Não seria exagero considerar Selton Mello como o correspondente brasileiro do lusitano Ricardo Trepa, e Alessandra Negrini como a Leonor Baldaque tupiniquim.

A ironia é que em seu mais recente filme, ''O Estranho Caso de Angélica'', Oliveira explora um tema muito parecido: Trepa, neto de Oliveira, é um fotógrafo que fica obcecado por uma falecida ao captá-la com sua máquina. Mas enquanto o diretor europeu busca inspiração em Méliès e na literatura fantástica, o brasileiro mescla dois contos do realista Machado de Assis (se é que se pode reduzir assim esse grande escritor).

As semelhanças entre os diretores vai além. Na primeira conversa entre Negrini e Mello, ela confessa ter furtado uma jóia, como a rapariga do penúltimo filme de Oliveira, "Singularidades de uma Rapariga Loira". Os tons de cores também são parecidos, assim como a predileção por sombras que invadem o quadro.

Há diferenças, também, a maior parte delas remete ao estilo de Bressane, muito mais ousado e demolidor, ainda que seus dias mais radicais sejam mesmo coisa do passado. Após os créditos estão várias cenas fragmentadas, algumas mostrando a equipe, algo que até os anos 1990 estariam no miolo do filme todo, a confundir a cabeça dos espectadores, obrigando-os a terminar a montagem por si mesmos.

O ritmo é mais lento que o de ''Cleópatra'', mas não tanto quanto o de ''Tabu'', por exemplo. E é salutar a ideia nos dois últimos filmes de pegar atores globais para esse tipo de cinema. Causa um efeito devastador, contribuindo para a estranheza sempre almejada pelo diretor.

A relação curiosa que se desenvolve entre Mello e Negrini, o homem que registra e descobre algo novo com sua lente, e a mulher que só a revela por causa da lente, passa também para o espectador. O estranhamento de quem está diante da tela, vendo as imagens bizarras e muito bem compostas de Bressane, por sua vez, encontra um eco no estranhamento do personagem de Mello diante do corpo imóvel e desnudo, que parece esconder um mundo para o qual ele não tem acesso, a não ser pela mediação de uma lente.
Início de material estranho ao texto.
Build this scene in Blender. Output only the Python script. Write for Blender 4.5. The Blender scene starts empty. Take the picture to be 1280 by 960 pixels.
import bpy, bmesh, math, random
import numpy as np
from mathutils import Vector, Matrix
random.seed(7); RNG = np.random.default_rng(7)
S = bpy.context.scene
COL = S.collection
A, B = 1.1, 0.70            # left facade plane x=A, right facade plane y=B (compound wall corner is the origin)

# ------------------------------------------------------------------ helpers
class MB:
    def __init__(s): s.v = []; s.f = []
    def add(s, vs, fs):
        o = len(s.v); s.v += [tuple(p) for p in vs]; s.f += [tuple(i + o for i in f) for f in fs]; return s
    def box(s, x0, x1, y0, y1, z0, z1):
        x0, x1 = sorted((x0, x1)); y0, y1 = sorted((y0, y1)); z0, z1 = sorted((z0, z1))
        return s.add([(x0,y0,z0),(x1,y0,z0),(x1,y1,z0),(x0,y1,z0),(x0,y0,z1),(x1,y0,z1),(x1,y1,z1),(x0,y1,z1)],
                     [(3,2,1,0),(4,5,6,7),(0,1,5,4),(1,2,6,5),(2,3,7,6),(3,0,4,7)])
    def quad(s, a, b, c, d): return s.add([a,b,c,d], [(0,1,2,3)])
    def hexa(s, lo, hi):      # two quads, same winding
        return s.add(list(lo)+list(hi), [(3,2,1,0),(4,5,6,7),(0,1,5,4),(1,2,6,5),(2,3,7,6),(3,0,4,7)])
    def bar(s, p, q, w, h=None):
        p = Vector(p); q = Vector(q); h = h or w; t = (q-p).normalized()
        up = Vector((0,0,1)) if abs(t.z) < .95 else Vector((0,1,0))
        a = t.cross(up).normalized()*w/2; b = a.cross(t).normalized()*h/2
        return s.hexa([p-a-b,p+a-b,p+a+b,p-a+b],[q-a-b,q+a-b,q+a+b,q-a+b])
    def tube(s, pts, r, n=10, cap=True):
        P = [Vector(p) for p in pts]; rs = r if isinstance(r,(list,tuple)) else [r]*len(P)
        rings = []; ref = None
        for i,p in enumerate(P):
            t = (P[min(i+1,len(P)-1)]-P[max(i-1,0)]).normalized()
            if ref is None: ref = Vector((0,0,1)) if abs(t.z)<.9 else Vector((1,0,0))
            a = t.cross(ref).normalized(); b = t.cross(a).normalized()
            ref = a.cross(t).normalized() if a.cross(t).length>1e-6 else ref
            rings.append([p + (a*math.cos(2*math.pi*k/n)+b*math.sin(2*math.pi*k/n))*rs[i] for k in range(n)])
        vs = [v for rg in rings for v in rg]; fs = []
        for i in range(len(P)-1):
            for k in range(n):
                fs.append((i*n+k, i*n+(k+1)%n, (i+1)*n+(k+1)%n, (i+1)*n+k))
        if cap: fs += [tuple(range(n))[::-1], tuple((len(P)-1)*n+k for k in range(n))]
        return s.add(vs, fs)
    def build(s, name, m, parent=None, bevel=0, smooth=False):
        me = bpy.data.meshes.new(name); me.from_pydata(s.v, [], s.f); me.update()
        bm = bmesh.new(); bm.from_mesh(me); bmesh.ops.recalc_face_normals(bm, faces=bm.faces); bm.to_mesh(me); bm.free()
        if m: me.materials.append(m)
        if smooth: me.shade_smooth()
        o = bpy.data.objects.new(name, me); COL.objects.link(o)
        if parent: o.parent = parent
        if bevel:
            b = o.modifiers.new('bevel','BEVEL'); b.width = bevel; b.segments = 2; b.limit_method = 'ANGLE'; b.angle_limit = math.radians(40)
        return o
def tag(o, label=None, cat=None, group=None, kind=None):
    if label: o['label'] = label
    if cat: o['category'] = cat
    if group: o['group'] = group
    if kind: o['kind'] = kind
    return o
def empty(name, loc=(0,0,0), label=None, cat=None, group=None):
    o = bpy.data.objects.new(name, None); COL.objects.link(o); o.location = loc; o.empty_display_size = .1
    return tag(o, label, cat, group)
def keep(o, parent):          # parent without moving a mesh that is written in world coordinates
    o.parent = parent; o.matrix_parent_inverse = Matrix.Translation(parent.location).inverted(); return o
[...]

A radicalização que surge nas cenas finais não vai surpreender o entusiasta do diretor, mas pode chocar o espectador acostumado com o conservadorismo temático e estético do cinema predominante. Esperemos que os espectadores que descubram este DVD queiram ser tomados pelo choque e pelo estranhamento. Só assim poderão desfrutar a obra poderosa que é ''A Erva do Rato''.